• [SOURCE DATA]:
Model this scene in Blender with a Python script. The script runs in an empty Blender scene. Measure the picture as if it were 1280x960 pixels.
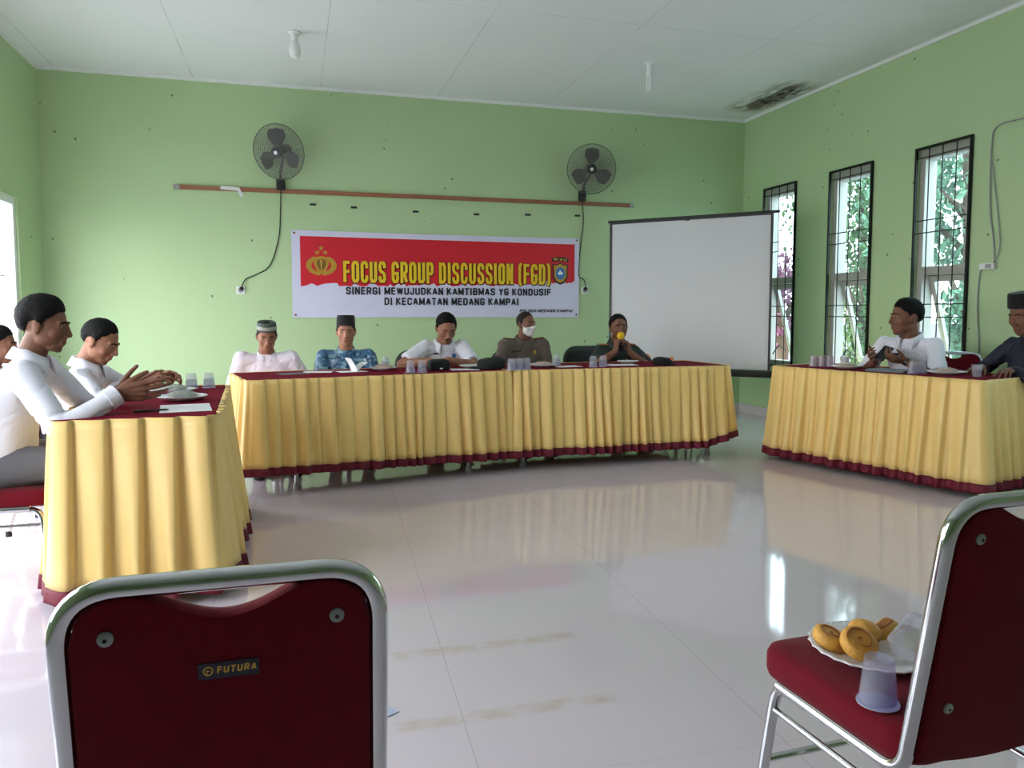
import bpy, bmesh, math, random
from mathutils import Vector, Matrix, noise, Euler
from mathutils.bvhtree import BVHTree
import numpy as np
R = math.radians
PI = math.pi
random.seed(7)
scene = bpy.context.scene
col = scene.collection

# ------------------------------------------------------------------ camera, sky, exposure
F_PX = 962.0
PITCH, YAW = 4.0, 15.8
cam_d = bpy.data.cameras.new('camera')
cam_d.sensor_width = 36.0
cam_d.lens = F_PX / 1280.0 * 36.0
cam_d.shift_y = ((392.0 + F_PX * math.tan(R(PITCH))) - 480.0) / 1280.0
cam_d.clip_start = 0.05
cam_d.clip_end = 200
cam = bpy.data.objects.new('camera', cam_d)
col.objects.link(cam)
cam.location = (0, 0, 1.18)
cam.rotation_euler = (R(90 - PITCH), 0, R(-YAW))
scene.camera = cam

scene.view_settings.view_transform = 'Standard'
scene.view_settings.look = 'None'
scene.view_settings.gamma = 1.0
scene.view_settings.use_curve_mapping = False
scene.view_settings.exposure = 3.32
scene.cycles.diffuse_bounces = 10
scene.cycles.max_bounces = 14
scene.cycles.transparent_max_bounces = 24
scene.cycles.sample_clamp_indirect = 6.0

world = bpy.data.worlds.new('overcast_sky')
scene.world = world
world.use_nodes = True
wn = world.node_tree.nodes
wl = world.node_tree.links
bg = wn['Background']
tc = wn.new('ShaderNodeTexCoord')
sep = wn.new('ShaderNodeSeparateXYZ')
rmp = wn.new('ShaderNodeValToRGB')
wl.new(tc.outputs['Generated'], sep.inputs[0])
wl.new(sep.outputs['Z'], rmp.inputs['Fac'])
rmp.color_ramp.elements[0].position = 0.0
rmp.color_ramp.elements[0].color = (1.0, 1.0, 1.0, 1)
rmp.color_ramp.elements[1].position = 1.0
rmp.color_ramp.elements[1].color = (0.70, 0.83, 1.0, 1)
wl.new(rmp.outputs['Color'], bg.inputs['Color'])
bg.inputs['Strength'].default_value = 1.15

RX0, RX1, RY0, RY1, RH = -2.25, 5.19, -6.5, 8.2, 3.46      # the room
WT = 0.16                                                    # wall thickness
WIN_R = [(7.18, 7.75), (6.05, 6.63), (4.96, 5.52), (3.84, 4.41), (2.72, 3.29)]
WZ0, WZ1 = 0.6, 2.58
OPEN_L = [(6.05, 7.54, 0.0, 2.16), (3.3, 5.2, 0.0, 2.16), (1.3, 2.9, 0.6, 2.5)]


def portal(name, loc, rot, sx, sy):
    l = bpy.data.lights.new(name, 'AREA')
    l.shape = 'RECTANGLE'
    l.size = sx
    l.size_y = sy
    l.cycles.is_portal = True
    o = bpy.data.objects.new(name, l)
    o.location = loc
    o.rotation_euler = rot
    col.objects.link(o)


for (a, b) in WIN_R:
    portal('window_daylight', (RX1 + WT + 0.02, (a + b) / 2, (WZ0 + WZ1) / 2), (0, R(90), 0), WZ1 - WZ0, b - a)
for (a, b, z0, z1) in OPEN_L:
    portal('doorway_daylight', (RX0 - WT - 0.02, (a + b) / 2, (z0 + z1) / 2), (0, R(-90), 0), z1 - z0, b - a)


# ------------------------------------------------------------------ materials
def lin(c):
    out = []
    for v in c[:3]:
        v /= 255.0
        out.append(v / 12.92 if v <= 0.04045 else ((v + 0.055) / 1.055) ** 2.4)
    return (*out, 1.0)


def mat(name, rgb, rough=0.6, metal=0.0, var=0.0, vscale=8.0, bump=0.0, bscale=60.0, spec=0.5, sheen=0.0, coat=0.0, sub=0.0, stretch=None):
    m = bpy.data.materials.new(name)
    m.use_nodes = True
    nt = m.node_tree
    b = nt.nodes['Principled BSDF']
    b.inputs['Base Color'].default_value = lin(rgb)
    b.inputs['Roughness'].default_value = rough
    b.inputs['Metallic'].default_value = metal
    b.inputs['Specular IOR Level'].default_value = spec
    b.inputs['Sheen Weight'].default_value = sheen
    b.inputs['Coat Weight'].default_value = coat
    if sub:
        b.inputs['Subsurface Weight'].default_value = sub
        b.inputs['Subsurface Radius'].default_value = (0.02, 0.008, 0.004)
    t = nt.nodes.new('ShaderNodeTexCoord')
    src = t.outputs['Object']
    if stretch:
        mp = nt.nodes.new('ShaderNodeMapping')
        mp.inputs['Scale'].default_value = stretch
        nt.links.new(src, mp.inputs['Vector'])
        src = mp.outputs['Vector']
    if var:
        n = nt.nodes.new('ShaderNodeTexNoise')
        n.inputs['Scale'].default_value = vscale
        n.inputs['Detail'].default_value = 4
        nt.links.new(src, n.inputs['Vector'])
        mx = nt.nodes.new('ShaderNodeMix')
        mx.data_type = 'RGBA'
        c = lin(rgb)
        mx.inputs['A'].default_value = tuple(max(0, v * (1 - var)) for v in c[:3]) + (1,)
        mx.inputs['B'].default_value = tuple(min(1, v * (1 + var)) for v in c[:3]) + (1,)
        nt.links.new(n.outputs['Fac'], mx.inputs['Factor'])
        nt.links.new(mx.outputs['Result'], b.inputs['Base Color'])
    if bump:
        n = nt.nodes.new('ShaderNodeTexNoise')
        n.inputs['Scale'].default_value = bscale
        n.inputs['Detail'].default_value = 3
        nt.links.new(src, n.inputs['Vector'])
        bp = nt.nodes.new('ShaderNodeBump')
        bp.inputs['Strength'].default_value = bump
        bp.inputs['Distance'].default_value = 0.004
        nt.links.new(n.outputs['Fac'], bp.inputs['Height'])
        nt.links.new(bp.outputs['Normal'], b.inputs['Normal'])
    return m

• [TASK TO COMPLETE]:
Write out each line of the listing above, exactly, from its first line to the line holding "col = scene.collection", inclusive. Skip the pictures.

• [RESPONSE TO THIS EXERCISE]:
Model this scene in Blender with a Python script. The script runs in an empty Blender scene. Measure the picture as if it were 1280x960 pixels.
import bpy, bmesh, math, random
from mathutils import Vector, Matrix, noise, Euler
from mathutils.bvhtree import BVHTree
import numpy as np
R = math.radians
PI = math.pi
random.seed(7)
scene = bpy.context.scene
col = scene.collection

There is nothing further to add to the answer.